TASK DETAILS. Write out the listing below in full and exactly, leaving out every picture.

+ + + + +

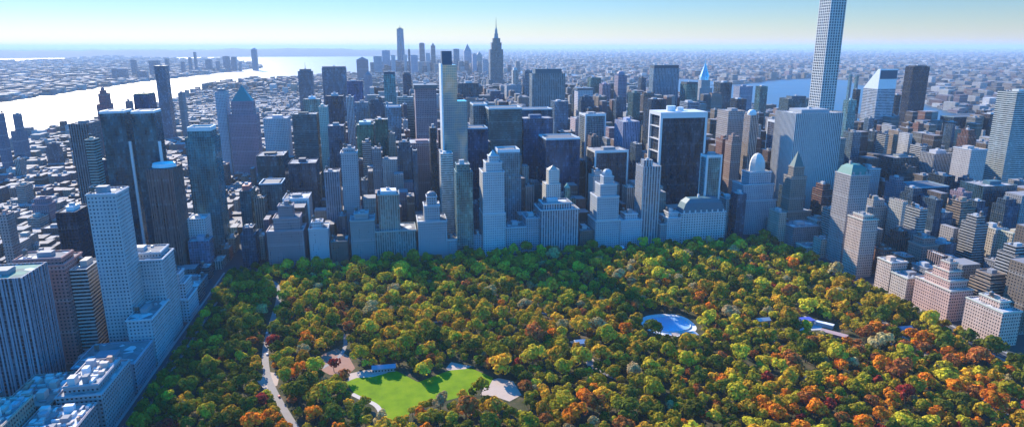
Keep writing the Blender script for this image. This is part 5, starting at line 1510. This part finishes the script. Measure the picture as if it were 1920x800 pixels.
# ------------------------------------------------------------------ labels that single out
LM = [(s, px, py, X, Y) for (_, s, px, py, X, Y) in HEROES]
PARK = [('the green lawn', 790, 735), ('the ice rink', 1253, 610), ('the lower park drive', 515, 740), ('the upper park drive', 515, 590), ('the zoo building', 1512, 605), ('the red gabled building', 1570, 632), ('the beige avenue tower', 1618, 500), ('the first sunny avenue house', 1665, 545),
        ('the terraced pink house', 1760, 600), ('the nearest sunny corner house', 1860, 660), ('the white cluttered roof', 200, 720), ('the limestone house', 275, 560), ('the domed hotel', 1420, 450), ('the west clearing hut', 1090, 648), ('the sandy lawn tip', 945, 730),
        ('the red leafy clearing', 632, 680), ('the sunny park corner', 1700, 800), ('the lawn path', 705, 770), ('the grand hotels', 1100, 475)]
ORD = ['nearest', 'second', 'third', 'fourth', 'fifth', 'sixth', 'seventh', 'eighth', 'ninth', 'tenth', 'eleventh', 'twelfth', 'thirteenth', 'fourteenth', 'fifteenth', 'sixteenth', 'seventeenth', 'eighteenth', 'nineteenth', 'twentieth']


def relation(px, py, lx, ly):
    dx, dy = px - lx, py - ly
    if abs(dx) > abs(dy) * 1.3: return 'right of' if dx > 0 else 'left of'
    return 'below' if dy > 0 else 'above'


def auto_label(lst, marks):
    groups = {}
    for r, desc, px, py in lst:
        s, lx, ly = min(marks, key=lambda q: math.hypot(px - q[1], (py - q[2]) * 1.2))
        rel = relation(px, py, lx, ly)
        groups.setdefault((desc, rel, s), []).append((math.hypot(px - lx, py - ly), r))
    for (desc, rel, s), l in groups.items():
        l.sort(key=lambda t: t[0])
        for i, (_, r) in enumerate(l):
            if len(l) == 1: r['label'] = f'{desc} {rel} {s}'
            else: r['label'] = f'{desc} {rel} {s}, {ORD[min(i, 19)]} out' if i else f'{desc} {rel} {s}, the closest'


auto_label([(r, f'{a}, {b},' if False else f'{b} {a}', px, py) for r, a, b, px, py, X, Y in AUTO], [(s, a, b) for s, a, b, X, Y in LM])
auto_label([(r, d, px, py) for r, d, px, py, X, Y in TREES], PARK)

+ + + + +

SOLVED EXERCISE.
Keep writing the Blender script for this image. This is part 5, starting at line 1510. This part finishes the script. Measure the picture as if it were 1920x800 pixels.
# ------------------------------------------------------------------ labels that single out
LM = [(s, px, py, X, Y) for (_, s, px, py, X, Y) in HEROES]
PARK = [('the green lawn', 790, 735), ('the ice rink', 1253, 610), ('the lower park drive', 515, 740), ('the upper park drive', 515, 590), ('the zoo building', 1512, 605), ('the red gabled building', 1570, 632), ('the beige avenue tower', 1618, 500), ('the first sunny avenue house', 1665, 545),
        ('the terraced pink house', 1760, 600), ('the nearest sunny corner house', 1860, 660), ('the white cluttered roof', 200, 720), ('the limestone house', 275, 560), ('the domed hotel', 1420, 450), ('the west clearing hut', 1090, 648), ('the sandy lawn tip', 945, 730),
        ('the red leafy clearing', 632, 680), ('the sunny park corner', 1700, 800), ('the lawn path', 705, 770), ('the grand hotels', 1100, 475)]
ORD = ['nearest', 'second', 'third', 'fourth', 'fifth', 'sixth', 'seventh', 'eighth', 'ninth', 'tenth', 'eleventh', 'twelfth', 'thirteenth', 'fourteenth', 'fifteenth', 'sixteenth', 'seventeenth', 'eighteenth', 'nineteenth', 'twentieth']


def relation(px, py, lx, ly):
    dx, dy = px - lx, py - ly
    if abs(dx) > abs(dy) * 1.3: return 'right of' if dx > 0 else 'left of'
    return 'below' if dy > 0 else 'above'


def auto_label(lst, marks):
    groups = {}
    for r, desc, px, py in lst:
        s, lx, ly = min(marks, key=lambda q: math.hypot(px - q[1], (py - q[2]) * 1.2))
        rel = relation(px, py, lx, ly)
        groups.setdefault((desc, rel, s), []).append((math.hypot(px - lx, py - ly), r))
    for (desc, rel, s), l in groups.items():
        l.sort(key=lambda t: t[0])
        for i, (_, r) in enumerate(l):
            if len(l) == 1: r['label'] = f'{desc} {rel} {s}'
            else: r['label'] = f'{desc} {rel} {s}, {ORD[min(i, 19)]} out' if i else f'{desc} {rel} {s}, the closest'


auto_label([(r, f'{a}, {b},' if False else f'{b} {a}', px, py) for r, a, b, px, py, X, Y in AUTO], [(s, a, b) for s, a, b, X, Y in LM])
auto_label([(r, d, px, py) for r, d, px, py, X, Y in TREES], PARK)